2023.06/13 材料設計
金属材料やセラミックス材料の設計には相、細かくは結晶に着目して配合組成を設計する。それでは高分子ブレンド(以下ポリマーブレンド)あるいはポリマーアロイの設計の実情はどうか。
ポリマーブレンドの高次構造の相に着目して設計するところは金属やセラミックスと同じように見える。しかし、そこから先が無いのだ。ポリマーブレンドでは相といっても金属やセラミックスのように結晶相ではなく、ブレンドに用いたポリマー種が構成する複雑な相である。
フローリー・ハギンズ理論はこの時重要な理論として50年ほど前から専門の教科書に登場していた。当方の時代には、この理論が1行も登場しない高分子の教科書が存在した。

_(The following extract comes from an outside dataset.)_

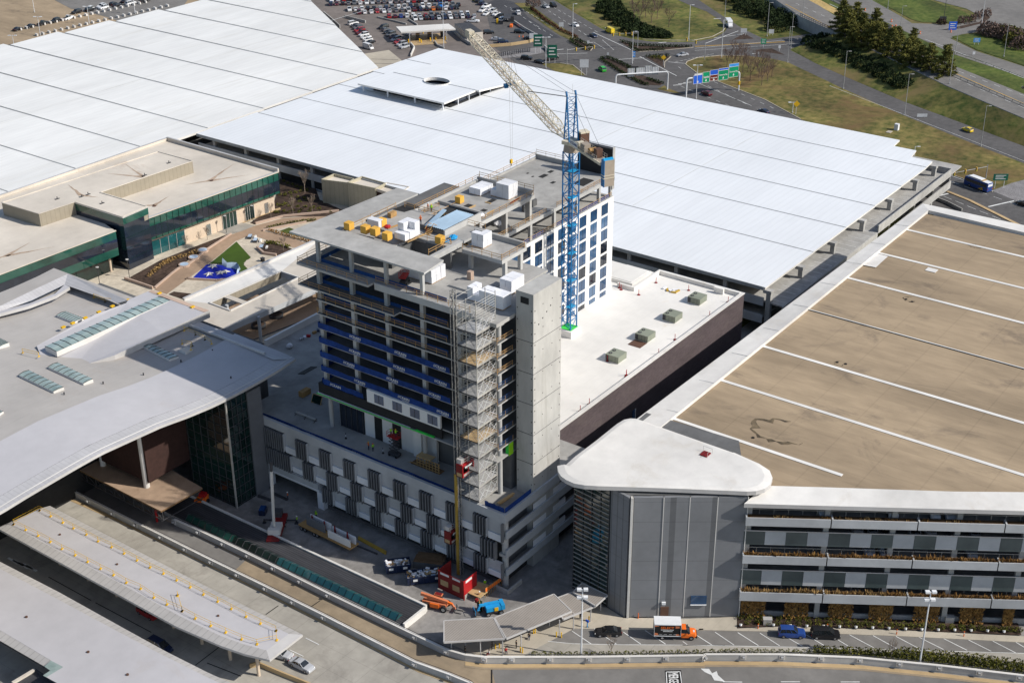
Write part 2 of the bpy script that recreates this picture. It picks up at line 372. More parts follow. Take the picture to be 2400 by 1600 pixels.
S('bark_island', [q(1520,275),q(1600,232),q(1665,268)], .02, 'mulch'); S('bark_island', [q(1660,347),q(1790,335),q(1880,380)], .02, 'mulch')
# the parkway on its bank, with the bridge over the cross road
PZ = 5.0
def hz(f, x, y, z): return f(x, y, z)
pkn = [z16(560,-50,PZ),z16(800,112,PZ),z16(1030,215,PZ),z16(1500,440,PZ),z16(1800,585,PZ),z16(2500,880,PZ)]
pkf = [z16(760,-50,PZ),z16(930,40,PZ),z16(1070,130,PZ),z16(1500,300,PZ),z16(1850,450,PZ),z16(2500,712,PZ)]
_b = MB(); _b.prism([(p.x,p.y) for p in pkn]+[(p.x,p.y) for p in pkf[::-1]], 0, PZ, 'concrete', 'asphalt_light'); struct(_b.build('parkway_bridge'))
_b = MB(); lo = [z16(735,335),z16(900,430),z16(1100,520),z16(1500,690),z16(1800,800),z16(2500,1062)]
hi = [z16(1030,232,PZ-.1),z16(1120,262,PZ-.1),z16(1250,325,PZ-.1),z16(1500,445,PZ-.1),z16(1800,590,PZ-.1),z16(2500,885,PZ-.1)]
_b.strip([p+Vector((0,0,.02)) for p in lo], hi, 'grass'); struct(_b.build('grass_bank'))
_b = MB(); lo2 = [z16(1400,60),z16(1640,205),z16(1900,330),z16(2500,560)]
hi2 = [z16(1100,130,PZ-.1),z16(1500,296,PZ-.1),z16(1850,446,PZ-.1),z16(2500,708,PZ-.1)]
S('far_grass', [z16(700,-60),z16(1250,-60),z16(1650,250),z16(2600,600),z16(2600,740),z16(1850,470),z16(1000,180)], .0, 'grass_green')
S('straw_strip', [z16(770,-30),z16(880,-30),z16(1115,100),z16(1060,112),z16(960,60)], .03, 'straw')
S('far_road', [z16(960,-30),z16(1230,-30),z16(1480,110),z16(1560,160),z16(1700,165),z16(1880,165),z16(1985,140),z16(2005,100),z16(1930,60),z16(1780,22),z16(1600,-30),z16(2700,-30),z16(2700,240),z16(2180,205),z16(2050,215),z16(1900,235),
  z16(1820,262),z16(2000,350),z16(2323,455),z16(2700,590),z16(2700,690),z16(2323,530),z16(1850,372),z16(1600,257),z16(1300,112),z16(1100,20)], .04, 'asphalt_light')
S('far_lane', [z16(930,-30),z16(1010,-30),z16(1300,120),z16(1480,205),z16(1400,200),z16(1150,70)], .06, 'asphalt_dark')
S('far_island', [z16(1250,-30),z16(1400,50),z16(1560,135),z16(1640,155),z16(1850,158),z16(1960,150),z16(1965,118),z16(1900,75),z16(1780,40),z16(1600,-30)], .07, 'grass_green')
S('bark_island', [z16(1760,206),z16(1900,196),z16(2040,160),z16(2092,125),z16(2080,100),z16(2060,112),z16(2020,152),z16(1880,182)], .08, 'mulch')
S('far_lawn', [z16(1830,250),z16(1900,238),z16(2100,235),z16(2700,300),z16(2700,590),z16(2323,448),z16(2000,340)], .07, 'grass_green')
S('red_bark_bed', [w(330,420,2.5),w(700,560,2.5),w(1000,690,2.5),w(1300,790,2.5),w(1500,900,2.5),w(1420,930,2.5),w(1180,830,2.5),w(760,640,2.5),w(330,470,2.5)], 3.0, 'mulch_red')
# ---- road paint
pt = MB()
def stripe(a, b_, wd_=.16, z=.05, m='paint_white', mb=None):
    (mb or pt).bar((a.x,a.y,z),(b_.x,b_.y,z), wd_, .006, m)
def dashes(a, b_, n, ln=3., wd_=.16, z=.05, m='paint_white'):
    d = (b_-a); L_ = d.length; d.normalize()
    for i in range(n):
        s0 = a+d*(L_*(i+.2)/n); stripe(s0, s0+d*ln, wd_, z, m)
for (x0,y0,x1,y1,n) in ((60,60,330,215,8),(150,10,560,275,12),(210,10,600,230,11),(-20,50,210,215,7),(-60,35,300,262,8)): dashes(q(x0,y0), q(x1,y1), n)
for (x0,y0,x1,y1) in ((560,225,820,345),(300,375,520,368),(735,412,910,400),(880,392,1135,525),(1075,428,1200,440),(1335,300,1560,215),(1390,265,1600,235)): stripe(q(x0,y0), q(x1,y1), .3)
for (x0,y0,x1,y1,n) in ((1110,440,1300,560,1),(1280,560,1640,730,6),(1380,560,1830,760,7),(1150,590,1520,740,6),(620,275,700,345,6),(560,290,640,340,5),(1120,430,1380,375,10)): dashes(q(x0,y0), q(x1,y1), n, 2.4)
for (x0,y0,x1,y1) in ((1250,560,1650,730),(1260,335,2030,265),(1260,350,2000,300)): stripe(q(x0,y0), q(x1,y1), .2)
stripe(q(1260,322), q(1880,290), .5, .05, 'paint_yellow')
for f0, f1, n in ((z16(1710,1195),z16(2400,1440),7),(z16(1760,1330),z16(2350,1570),7)): dashes(f0, f1, n, 3.2)
stripe(z16(1700,1345), z16(1808,1318), .55); stripe(z16(2080,1408), z16(2255,1368), .55); stripe(z16(1680,1143), z16(2110,1300), .18)
stripe(z16(1000,585), z16(2500,1165), .15)
pk = pt
for i in range(2):
    a, b_ = ((z16(700,30,PZ),z16(1010,190,PZ)),(z16(1830,490,PZ),z16(2400,740,PZ)))[i]
    stripe(a, b_, .3, PZ+.03, 'paint_yellow')
for a, b_, n in ((z16(760,20,PZ),z16(1050,150,PZ),5),(z16(1860,480,PZ),z16(2450,700,PZ),7),(z16(1840,530,PZ),z16(2450,790,PZ),7)): dashes(a, b_, n, 3, .18, PZ+.03)
for a, b_ in ((z16(1000,30),z16(1450,230)),(z16(1650,270),z16(2323,535))): stripe(a, b_, .25, .1)
for (x0,y0) in ((940,498),(1110,590),(1145,580),(1180,572),(300,345),(505,298),(1010,297),(640,195),(1390,132),(1655,372)):
    p = q(x0,y0); stripe(p, p+Vector((2.6,-2.2,0)), .5)
struct(pt.build('road_markings'))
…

40年ほど前からそのような教科書は無くなり、説明の量の違いが教科書の特徴となっていた。すなわち、高分子物理の教科書ではフローリー・ハギンズ理論の解説が数ページに及ぶが、高分子合成に関する教科書では一言である。
高分子材料設計の教科書では、おそらく1ページ以上を割く必要があるかもしれない。この理論の解説は難しいというよりも悩ましい理論ゆえに、そこを正しく説明しないと新しい技術の発展を阻害することになるためである。
さて、金属やセラミックスでは結晶相に着目して材料設計が成されるのだが、ポリマーブレンドではポリマー種の結晶相まで考えないことが多い。
樹脂補強ゴムの開発を行ったときも同様であり、当方の書いた報告書では、樹脂の結晶相の割合が樹脂補強ゴムの弾性率を制御しているという結論が新発見として評価された。
架橋密度でゴムの弾性率を制御できることは公知だったが、耐久性も十分見込まれた実用化できたゴムでは、架橋密度よりも樹脂の結晶化度のほうが寄与が大きかった。
注意しなければいけないのは、ブレンドしたすべてのゴムを対象としていない点だ。耐久性も十分にあり、実用的にゴムとして利用可能な樹脂補強ゴムについてである。このようなゴムでは樹脂相は必ず海相となっていた。